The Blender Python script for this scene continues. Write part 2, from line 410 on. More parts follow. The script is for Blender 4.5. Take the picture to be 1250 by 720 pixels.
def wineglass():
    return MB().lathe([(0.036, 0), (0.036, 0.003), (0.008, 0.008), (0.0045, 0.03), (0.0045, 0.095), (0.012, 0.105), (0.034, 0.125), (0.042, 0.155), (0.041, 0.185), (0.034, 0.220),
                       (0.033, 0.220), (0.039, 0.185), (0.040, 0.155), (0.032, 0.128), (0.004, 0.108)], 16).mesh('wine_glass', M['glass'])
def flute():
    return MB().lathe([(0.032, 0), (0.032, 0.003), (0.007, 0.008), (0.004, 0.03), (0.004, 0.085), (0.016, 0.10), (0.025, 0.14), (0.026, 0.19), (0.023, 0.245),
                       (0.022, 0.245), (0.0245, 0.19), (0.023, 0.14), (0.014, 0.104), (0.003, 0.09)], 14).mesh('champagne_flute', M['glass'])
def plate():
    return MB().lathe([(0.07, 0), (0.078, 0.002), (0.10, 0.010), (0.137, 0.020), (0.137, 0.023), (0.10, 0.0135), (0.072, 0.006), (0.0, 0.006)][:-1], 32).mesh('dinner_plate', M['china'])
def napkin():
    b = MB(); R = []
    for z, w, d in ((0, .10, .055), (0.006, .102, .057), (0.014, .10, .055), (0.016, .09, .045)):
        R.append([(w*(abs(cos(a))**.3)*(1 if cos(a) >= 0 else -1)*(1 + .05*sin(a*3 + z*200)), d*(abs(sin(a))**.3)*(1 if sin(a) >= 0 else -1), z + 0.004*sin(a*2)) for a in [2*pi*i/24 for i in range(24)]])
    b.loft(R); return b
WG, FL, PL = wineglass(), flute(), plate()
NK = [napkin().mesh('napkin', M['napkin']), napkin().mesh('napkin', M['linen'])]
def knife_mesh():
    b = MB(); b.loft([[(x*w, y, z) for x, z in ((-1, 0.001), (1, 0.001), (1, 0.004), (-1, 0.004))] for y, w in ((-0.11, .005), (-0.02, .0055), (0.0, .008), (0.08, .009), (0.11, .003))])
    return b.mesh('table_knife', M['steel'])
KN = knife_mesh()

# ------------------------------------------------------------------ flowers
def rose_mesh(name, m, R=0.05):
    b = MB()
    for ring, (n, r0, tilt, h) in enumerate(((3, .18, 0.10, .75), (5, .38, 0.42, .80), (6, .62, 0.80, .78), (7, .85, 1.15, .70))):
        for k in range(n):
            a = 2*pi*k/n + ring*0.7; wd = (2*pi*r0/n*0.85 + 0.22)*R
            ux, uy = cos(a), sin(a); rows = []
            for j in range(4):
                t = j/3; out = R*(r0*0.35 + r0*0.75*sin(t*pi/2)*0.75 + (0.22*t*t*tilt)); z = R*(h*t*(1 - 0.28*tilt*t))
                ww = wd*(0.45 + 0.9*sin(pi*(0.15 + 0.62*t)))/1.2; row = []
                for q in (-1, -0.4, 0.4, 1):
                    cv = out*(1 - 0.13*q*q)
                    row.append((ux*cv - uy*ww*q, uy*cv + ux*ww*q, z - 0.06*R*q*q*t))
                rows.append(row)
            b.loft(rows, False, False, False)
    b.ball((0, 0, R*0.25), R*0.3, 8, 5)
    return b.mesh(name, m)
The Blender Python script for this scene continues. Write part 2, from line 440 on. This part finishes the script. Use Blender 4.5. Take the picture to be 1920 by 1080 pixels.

*STATED GOAL*
From the records above, extract every line exactly as it stands.

*EXERCISE RESPONSE*
The Blender Python script for this scene continues. Write part 2, from line 410 on. More parts follow. The script is for Blender 4.5. Take the picture to be 1250 by 720 pixels.
def wineglass():
    return MB().lathe([(0.036, 0), (0.036, 0.003), (0.008, 0.008), (0.0045, 0.03), (0.0045, 0.095), (0.012, 0.105), (0.034, 0.125), (0.042, 0.155), (0.041, 0.185), (0.034, 0.220),
                       (0.033, 0.220), (0.039, 0.185), (0.040, 0.155), (0.032, 0.128), (0.004, 0.108)], 16).mesh('wine_glass', M['glass'])
def flute():
    return MB().lathe([(0.032, 0), (0.032, 0.003), (0.007, 0.008), (0.004, 0.03), (0.004, 0.085), (0.016, 0.10), (0.025, 0.14), (0.026, 0.19), (0.023, 0.245),
                       (0.022, 0.245), (0.0245, 0.19), (0.023, 0.14), (0.014, 0.104), (0.003, 0.09)], 14).mesh('champagne_flute', M['glass'])
def plate():
    return MB().lathe([(0.07, 0), (0.078, 0.002), (0.10, 0.010), (0.137, 0.020), (0.137, 0.023), (0.10, 0.0135), (0.072, 0.006), (0.0, 0.006)][:-1], 32).mesh('dinner_plate', M['china'])
def napkin():
    b = MB(); R = []
    for z, w, d in ((0, .10, .055), (0.006, .102, .057), (0.014, .10, .055), (0.016, .09, .045)):
        R.append([(w*(abs(cos(a))**.3)*(1 if cos(a) >= 0 else -1)*(1 + .05*sin(a*3 + z*200)), d*(abs(sin(a))**.3)*(1 if sin(a) >= 0 else -1), z + 0.004*sin(a*2)) for a in [2*pi*i/24 for i in range(24)]])
    b.loft(R); return b
WG, FL, PL = wineglass(), flute(), plate()
NK = [napkin().mesh('napkin', M['napkin']), napkin().mesh('napkin', M['linen'])]
def knife_mesh():
    b = MB(); b.loft([[(x*w, y, z) for x, z in ((-1, 0.001), (1, 0.001), (1, 0.004), (-1, 0.004))] for y, w in ((-0.11, .005), (-0.02, .0055), (0.0, .008), (0.08, .009), (0.11, .003))])
    return b.mesh('table_knife', M['steel'])
KN = knife_mesh()

# ------------------------------------------------------------------ flowers
def rose_mesh(name, m, R=0.05):
    b = MB()
    for ring, (n, r0, tilt, h) in enumerate(((3, .18, 0.10, .75), (5, .38, 0.42, .80), (6, .62, 0.80, .78), (7, .85, 1.15, .70))):
        for k in range(n):
            a = 2*pi*k/n + ring*0.7; wd = (2*pi*r0/n*0.85 + 0.22)*R
            ux, uy = cos(a), sin(a); rows = []
            for j in range(4):
                t = j/3; out = R*(r0*0.35 + r0*0.75*sin(t*pi/2)*0.75 + (0.22*t*t*tilt)); z = R*(h*t*(1 - 0.28*tilt*t))
                ww = wd*(0.45 + 0.9*sin(pi*(0.15 + 0.62*t)))/1.2; row = []
                for q in (-1, -0.4, 0.4, 1):
                    cv = out*(1 - 0.13*q*q)
                    row.append((ux*cv - uy*ww*q, uy*cv + ux*ww*q, z - 0.06*R*q*q*t))
                rows.append(row)
            b.loft(rows, False, False, False)
    b.ball((0, 0, R*0.25), R*0.3, 8, 5)
    return b.mesh(name, m)
The Blender Python script for this scene continues. Write part 2, from line 440 on. This part finishes the script. Use Blender 4.5. Take the picture to be 1920 by 1080 pixels.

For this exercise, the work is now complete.